• logic
• topos theory
• model theory
• geometric morphism
• classifying topoi

Topoi originated in the 1960's when Grothendieck found a powerful way to study categories related to algebraic geometry; in its idea every topological space gives a topos, namely the category of sheaves on the space. These are now known as ``Grothendieck topoi'' and constitute a particular case of ``elementary topoi'', introduced by Lawvere and Tierney in 1968-69.

The biggest problem of Grothendieck topoi, in Lawvere idea, was their extremely complex constructs; thus he tried to describe the most relevant aspect of topoi in a much more simple way. Essentially, a topos is a category with a terminal object, all finite products, exponential objects and a subobject classifier.

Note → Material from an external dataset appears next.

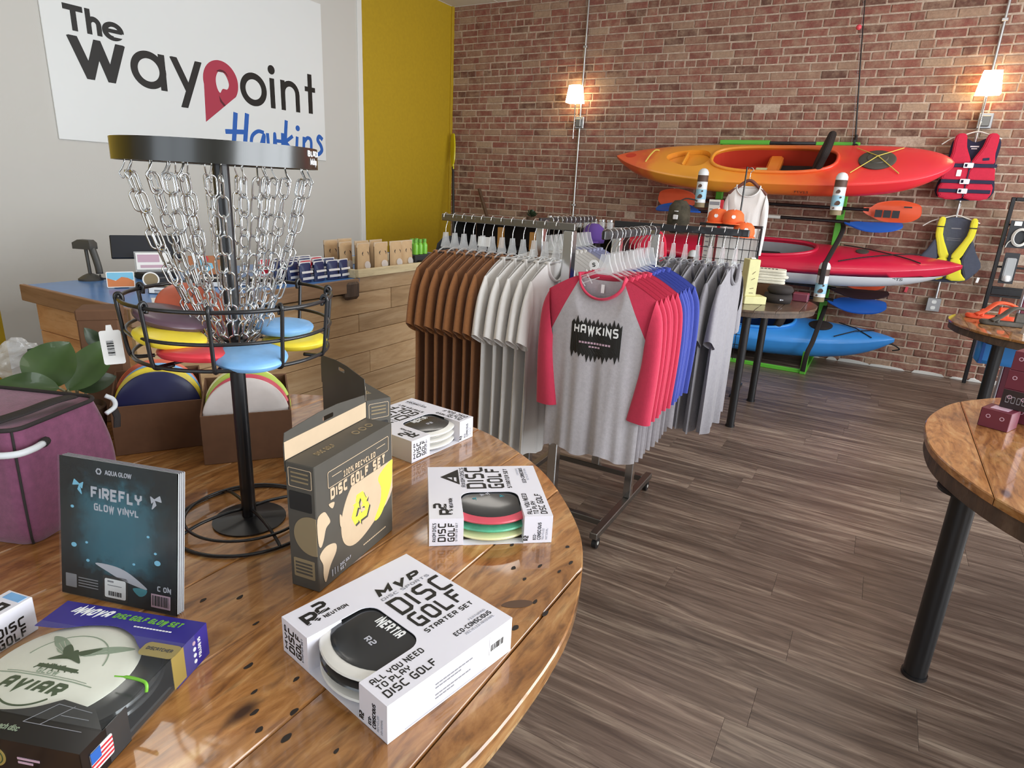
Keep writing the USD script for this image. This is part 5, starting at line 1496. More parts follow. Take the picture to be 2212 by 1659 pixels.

The few properties defining a topos permit us to work with (first and higher order) logic and, in particular, model theory. Given a language L, we define the notion of L-structure in a topos simply miming the usual construction in Sets. Moreover, we can define the interpretation of a formula as a particular subobject of the topos (here we follow ``Sketches of an Elephant''). This allows us to say when a formula is true (i.e. the top element in the Heyting algebra of subobjects) or false (i.e. the bottom element); thus we can introduce the notion of model for a given theory T and hence build the category of T-models in a topos E (with a suitable notion of homomorphism).

In this context, a question arises: which formulas are ``preserved'' by morphism between topoi? Or even: are there some kind of theories whose models are ``preserved'' by geometric morphisms?
First we need to clarify what we mean by preservation; we say that a formula is strongly preserved if for each geometric morphism f and each structure in a topos, the subobjects identified by the formula coincides under the inverse image of f.

A class of strongly preserved first-order formulas is easily identified; it is the smallest containing atomic formulas and closed for conjunction, disjunction and existential quantification; these are known as geometric formulas. Following Blass' paper ``Fixed Point Preservation'', we can consider a new construction and prove that the class of strongly preserved formulas goes beyond first-order. We call the elements of this class EFPL-formulas. As a consequence, we are able to prove the following:

Theorem: Let T be a theory whose axioms are sequents of EFPL-formulas; then for each geometric morphism f, its inverse image induces a functor between the categories of T-models.

Finally, we talk about classifying topoi for theories; initially we get a result for Grothendieck topoi and geometric theories:

Theorem: Let T be a geometric theory; then there exists a Grothendieck topos which classifies T-models.

To talk about classifying topoi for EFPL theories we need a difference approach: the equivalence we want to prove will be no more for Grothendieck topoi, but for elementary ones over a base topos. The only weaker hypothesis we must subsume are some requests of finiteness and the existence of a natural number object in the base topos (i.e. a model of natural numbers):

Theorem: Let L be a first-order language with a finite number of dorts and symbols, T be a finite theory whose axioms are sequents of strongly preserved formulas and E be a topos with a natural number object. Then T has a classifying topos over E.

To conclude, as shown in ``Classifying topoi and the axiom of infinity'', we prove that the request of a natural number object in the last theorem is necessary.